Task objective:
Gather every line of the entries that includes the word "scene".

Stored records:
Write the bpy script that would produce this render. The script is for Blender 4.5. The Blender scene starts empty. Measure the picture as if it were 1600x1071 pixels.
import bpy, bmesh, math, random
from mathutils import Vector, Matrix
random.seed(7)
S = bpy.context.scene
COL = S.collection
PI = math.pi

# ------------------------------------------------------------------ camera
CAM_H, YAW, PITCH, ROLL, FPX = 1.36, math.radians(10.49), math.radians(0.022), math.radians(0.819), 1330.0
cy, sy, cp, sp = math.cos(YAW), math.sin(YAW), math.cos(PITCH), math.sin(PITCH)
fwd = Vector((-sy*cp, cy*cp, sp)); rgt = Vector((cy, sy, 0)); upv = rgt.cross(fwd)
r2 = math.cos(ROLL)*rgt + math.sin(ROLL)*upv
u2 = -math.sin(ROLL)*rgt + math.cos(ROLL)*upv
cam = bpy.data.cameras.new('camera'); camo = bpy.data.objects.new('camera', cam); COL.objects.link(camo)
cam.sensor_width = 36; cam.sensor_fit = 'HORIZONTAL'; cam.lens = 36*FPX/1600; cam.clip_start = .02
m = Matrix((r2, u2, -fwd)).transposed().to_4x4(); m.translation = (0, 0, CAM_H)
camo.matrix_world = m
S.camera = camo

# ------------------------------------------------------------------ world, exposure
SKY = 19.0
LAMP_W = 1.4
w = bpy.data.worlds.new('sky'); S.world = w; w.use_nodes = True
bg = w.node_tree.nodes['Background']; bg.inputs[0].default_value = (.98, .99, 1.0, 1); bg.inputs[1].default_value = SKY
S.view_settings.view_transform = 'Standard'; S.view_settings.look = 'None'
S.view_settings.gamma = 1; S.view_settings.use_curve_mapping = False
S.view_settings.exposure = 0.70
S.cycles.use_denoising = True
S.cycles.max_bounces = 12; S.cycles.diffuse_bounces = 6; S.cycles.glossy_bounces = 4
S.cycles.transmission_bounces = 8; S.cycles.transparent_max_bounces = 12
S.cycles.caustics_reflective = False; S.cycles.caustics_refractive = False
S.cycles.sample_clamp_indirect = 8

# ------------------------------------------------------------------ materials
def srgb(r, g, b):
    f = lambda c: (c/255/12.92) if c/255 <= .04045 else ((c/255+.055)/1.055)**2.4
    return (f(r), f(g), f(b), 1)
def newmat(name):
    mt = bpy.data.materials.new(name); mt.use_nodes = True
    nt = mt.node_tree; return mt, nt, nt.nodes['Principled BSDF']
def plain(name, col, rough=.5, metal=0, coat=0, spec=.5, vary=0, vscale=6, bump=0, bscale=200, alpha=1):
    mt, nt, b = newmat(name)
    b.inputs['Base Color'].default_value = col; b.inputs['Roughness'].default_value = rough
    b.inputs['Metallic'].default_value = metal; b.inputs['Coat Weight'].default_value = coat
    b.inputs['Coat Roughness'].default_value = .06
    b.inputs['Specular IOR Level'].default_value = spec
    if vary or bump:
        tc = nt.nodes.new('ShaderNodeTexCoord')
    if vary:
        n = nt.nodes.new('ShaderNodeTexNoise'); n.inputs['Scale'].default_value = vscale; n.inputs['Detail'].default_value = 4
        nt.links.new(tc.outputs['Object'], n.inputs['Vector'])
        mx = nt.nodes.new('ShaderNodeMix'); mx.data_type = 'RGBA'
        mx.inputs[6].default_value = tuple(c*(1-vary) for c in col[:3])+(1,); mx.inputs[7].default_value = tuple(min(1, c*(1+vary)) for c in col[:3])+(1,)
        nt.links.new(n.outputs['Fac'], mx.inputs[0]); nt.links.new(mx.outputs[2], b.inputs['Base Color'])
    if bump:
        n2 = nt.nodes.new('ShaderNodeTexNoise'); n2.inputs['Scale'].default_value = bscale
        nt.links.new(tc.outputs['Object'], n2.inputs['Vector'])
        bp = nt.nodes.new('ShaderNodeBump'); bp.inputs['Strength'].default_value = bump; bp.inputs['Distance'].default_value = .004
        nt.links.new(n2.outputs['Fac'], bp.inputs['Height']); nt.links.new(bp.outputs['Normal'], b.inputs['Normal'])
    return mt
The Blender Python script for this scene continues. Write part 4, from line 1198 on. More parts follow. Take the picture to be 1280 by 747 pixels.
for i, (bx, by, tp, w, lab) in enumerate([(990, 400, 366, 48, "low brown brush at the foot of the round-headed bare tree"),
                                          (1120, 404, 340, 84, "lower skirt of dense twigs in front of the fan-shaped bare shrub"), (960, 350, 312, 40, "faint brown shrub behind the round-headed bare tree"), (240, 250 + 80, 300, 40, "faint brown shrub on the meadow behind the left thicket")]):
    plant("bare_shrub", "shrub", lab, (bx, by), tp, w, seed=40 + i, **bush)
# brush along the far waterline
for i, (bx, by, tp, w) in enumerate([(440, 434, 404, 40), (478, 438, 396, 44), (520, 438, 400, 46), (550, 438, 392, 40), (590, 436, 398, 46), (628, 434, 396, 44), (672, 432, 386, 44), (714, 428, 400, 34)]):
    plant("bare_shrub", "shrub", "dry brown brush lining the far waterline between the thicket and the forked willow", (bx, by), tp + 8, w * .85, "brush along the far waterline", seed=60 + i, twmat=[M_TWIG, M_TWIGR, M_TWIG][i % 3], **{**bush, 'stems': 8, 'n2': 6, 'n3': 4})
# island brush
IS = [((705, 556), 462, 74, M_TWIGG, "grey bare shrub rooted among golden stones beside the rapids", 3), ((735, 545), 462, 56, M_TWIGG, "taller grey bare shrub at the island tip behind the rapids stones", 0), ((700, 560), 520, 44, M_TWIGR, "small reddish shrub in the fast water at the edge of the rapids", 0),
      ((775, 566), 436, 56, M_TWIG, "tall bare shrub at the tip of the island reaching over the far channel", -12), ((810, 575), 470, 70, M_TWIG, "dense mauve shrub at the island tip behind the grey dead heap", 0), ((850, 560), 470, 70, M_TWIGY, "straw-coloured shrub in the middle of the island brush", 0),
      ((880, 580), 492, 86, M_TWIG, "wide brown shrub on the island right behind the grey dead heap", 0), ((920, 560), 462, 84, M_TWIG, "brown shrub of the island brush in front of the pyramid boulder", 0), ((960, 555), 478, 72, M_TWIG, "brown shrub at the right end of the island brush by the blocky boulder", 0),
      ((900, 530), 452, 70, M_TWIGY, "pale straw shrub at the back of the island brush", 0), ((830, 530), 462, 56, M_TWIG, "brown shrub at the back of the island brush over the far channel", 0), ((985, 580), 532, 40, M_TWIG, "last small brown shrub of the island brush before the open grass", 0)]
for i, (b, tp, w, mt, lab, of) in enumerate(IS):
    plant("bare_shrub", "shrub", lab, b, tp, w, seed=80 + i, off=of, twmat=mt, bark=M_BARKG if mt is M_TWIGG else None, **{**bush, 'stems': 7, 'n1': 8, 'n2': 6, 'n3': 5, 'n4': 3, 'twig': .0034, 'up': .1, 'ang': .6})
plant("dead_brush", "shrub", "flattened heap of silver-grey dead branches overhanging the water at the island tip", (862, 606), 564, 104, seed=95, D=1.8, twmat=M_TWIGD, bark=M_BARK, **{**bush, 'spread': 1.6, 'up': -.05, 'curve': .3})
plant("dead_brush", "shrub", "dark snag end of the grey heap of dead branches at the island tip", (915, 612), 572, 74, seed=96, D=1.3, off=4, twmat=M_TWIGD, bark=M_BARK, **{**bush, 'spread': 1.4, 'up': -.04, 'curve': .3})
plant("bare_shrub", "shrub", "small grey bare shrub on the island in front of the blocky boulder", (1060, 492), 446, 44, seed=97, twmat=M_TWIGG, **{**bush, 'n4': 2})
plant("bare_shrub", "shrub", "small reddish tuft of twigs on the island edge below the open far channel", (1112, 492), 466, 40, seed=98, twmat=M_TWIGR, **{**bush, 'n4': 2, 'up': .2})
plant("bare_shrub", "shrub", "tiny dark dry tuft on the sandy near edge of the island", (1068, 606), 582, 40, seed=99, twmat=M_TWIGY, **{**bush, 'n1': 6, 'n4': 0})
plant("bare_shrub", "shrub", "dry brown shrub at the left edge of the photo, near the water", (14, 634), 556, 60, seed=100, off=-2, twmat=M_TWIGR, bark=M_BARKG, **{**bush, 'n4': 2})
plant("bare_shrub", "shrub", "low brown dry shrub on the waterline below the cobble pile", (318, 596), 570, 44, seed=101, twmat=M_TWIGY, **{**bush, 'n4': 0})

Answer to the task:
Write the bpy script that would produce this render. The script is for Blender 4.5. The Blender scene starts empty. Measure the picture as if it were 1600x1071 pixels.
S = bpy.context.scene
The Blender Python script for this scene continues. Write part 4, from line 1198 on. More parts follow. Take the picture to be 1280 by 747 pixels.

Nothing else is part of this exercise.